Over the longer term, a completely different picture of EM emerges. The second chart, which shows the annualized total return from EM over the 15-year period ended December 31, 2018, illustrates this. In the Rio Tranquilo, the waters appear tranquil, but there is nonetheless a powerful current in the river. The “current” is provided by the companies. The annual average return from dividends over the full 15 years was 3.1% per year and another 6.3% came from earnings growth. The “wild” short-term market effects (again, these are the valuation change and currency changes) became much smaller over long time periods. As the cycle of greed and fear repeats, up follows down and down follows up – forces that tend to cancel out over time. Over the full 15 years, the annualized valuation effect has been a tiny -0.2% per year and the overall currency effect shrank to a small -0.7%. This makes sense. There is little reason for a long-term change in the valuation multiple. Rather, the total return to the equity investor comes from companies doing what they do: paying dividends and growing earnings. Similarly, currencies go up and down in value against each other as short-term market forces and sentiment jostle them. Over the long term, however, the primary driver of the exchange rate of two currencies is simply the inflation rate differential between the two countries. (3) For the 24 emerging market countries as a whole, most, like Canada, have inflation under control, resulting in the relatively small currency effect.

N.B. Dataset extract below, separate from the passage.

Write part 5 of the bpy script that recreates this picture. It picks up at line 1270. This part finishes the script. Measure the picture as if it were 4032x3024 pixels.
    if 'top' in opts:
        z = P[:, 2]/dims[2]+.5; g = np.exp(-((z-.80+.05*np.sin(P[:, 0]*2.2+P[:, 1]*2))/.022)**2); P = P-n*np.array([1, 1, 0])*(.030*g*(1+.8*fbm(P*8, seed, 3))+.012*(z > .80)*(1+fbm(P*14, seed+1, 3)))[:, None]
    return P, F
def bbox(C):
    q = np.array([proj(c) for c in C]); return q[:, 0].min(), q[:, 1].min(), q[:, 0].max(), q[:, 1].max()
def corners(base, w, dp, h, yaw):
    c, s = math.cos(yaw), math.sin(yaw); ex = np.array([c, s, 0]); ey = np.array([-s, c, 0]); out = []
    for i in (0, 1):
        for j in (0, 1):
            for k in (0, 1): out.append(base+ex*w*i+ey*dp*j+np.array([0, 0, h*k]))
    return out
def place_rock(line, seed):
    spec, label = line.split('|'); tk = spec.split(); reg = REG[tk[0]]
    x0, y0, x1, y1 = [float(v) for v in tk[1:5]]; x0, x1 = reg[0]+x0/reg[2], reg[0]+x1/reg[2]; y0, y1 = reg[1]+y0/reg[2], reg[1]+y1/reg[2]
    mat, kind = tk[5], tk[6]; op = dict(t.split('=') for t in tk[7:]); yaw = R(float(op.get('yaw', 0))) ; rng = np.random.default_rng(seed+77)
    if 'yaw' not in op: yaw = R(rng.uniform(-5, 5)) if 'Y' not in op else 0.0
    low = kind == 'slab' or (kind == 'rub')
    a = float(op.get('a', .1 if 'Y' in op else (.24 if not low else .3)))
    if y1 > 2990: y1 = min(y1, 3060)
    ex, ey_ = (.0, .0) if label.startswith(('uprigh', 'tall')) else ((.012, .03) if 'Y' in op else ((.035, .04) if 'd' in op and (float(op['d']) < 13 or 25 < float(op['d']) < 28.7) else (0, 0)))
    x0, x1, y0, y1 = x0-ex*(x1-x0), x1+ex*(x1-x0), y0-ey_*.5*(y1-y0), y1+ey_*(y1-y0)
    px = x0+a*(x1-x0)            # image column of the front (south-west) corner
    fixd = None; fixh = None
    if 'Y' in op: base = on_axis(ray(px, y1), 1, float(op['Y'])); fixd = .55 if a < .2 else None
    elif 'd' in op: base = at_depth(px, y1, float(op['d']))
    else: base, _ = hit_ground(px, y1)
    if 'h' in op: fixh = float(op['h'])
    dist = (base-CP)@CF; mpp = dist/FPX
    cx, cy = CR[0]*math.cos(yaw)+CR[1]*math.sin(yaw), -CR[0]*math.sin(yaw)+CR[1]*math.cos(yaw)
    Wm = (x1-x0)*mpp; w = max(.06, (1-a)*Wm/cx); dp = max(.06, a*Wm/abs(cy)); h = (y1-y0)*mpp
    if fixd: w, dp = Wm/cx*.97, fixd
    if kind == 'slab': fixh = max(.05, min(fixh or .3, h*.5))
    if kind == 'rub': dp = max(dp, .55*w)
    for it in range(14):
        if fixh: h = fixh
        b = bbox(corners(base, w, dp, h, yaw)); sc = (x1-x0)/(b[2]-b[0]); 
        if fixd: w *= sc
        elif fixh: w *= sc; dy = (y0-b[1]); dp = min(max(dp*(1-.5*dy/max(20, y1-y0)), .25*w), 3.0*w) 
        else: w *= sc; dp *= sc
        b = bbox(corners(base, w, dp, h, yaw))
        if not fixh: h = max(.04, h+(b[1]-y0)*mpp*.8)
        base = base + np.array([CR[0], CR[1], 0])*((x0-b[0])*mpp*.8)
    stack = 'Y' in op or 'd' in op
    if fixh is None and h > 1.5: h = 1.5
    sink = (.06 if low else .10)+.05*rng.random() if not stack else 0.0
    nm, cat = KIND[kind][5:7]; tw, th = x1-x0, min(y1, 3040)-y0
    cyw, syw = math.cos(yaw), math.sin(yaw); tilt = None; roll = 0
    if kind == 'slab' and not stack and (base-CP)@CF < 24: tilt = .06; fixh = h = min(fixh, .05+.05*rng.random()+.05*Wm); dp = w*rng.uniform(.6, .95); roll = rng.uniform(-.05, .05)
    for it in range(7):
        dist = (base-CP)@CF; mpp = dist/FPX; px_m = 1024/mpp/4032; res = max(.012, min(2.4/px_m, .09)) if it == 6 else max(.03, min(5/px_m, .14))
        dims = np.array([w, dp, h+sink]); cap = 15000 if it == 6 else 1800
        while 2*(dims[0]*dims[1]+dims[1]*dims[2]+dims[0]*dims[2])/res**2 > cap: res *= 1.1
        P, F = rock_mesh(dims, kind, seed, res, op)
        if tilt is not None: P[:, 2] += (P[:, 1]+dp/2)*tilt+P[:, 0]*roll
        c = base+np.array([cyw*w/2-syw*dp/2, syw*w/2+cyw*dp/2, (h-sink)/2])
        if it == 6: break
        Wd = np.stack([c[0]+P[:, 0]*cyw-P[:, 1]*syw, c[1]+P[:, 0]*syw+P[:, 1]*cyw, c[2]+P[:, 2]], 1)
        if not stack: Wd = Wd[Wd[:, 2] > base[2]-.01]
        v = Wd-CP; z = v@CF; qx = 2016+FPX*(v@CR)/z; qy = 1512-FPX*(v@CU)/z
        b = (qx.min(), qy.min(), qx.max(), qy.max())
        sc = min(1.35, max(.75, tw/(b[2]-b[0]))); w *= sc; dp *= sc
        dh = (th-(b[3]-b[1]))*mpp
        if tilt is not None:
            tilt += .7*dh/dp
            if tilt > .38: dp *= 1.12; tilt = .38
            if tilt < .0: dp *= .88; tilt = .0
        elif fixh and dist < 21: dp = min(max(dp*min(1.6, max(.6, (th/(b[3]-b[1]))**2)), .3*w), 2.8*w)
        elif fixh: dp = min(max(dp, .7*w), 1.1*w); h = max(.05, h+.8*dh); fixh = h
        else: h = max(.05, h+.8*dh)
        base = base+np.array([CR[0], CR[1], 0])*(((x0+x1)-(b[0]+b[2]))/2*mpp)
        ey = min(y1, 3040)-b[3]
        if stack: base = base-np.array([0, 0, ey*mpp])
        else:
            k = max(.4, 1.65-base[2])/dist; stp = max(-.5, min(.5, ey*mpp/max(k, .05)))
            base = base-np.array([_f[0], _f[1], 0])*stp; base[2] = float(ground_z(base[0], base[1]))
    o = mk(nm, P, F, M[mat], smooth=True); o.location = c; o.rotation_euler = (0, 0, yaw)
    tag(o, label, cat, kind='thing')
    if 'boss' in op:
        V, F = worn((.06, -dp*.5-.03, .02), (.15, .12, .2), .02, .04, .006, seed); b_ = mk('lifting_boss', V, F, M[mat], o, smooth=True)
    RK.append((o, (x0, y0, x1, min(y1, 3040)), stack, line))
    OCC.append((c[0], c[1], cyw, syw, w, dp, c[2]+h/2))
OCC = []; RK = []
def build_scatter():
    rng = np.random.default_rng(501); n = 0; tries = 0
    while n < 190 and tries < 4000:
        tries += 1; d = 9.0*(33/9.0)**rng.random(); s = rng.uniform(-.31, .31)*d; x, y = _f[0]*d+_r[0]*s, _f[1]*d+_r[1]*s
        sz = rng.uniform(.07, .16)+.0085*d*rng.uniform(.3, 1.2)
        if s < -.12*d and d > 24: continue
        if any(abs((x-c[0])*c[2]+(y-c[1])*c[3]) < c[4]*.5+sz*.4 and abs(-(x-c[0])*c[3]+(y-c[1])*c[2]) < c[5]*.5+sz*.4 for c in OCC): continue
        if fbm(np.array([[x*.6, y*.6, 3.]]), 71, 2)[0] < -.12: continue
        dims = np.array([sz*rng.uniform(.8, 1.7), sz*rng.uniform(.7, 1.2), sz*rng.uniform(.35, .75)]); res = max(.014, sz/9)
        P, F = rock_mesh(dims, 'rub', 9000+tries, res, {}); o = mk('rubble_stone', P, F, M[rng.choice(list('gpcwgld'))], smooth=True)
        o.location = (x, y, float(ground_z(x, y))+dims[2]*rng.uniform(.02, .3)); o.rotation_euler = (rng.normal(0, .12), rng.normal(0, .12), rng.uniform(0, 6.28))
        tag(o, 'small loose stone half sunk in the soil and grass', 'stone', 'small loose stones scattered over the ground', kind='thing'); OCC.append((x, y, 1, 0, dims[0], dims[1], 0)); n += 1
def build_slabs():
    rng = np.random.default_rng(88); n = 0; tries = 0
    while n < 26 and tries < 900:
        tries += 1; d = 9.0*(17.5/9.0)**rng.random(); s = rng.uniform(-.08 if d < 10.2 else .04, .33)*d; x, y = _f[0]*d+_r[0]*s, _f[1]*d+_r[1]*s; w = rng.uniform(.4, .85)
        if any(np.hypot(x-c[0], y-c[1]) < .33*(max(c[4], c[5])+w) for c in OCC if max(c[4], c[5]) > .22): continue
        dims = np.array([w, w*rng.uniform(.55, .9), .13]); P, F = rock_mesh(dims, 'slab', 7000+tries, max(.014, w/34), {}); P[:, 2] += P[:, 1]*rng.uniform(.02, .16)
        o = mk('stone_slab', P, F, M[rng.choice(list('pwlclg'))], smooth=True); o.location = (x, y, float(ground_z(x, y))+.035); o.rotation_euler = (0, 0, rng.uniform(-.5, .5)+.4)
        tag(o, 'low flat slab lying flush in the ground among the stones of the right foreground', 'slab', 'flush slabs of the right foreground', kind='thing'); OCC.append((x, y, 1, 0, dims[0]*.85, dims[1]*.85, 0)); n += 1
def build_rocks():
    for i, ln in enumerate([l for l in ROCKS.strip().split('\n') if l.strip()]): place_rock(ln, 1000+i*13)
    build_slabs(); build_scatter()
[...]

Emerging Markets Annualized Total Return - 2018

Emerging markets look scary. But these countries develop over time and grow more quickly than developed markets. The actual companies in EM have also grown, exhibiting better stability and governance characteristics over time. Today, the average market capitalization of each company in the EM index is close to C$20 billion – not too shabby and bigger than many Canadian companies. Finally, EM companies collectively have a dividend yield of 2.8% and a forward valuation multiple of 11.7x, both more attractive than North American companies. So, the next time you look at EM, try and see the Rio Tranquilo rather than the Aguas Tormentosas.

(1) The MSCI Emerging Markets Index is the overall emerging markets index. It includes the stock markets of 24 emerging market countries. The return is typically reported in US dollars, although this can be translated into any other currency, such as Canadian dollars.
(2) Note that percentage returns must be combined by multiplying, not adding. As such, a 2.8% gain and a 14.7% loss are combined using (1 + 2.8%) x (1 – 14.7%) – 1 = -12.3%.
(3) Putting aside any major event such as a war or revolution.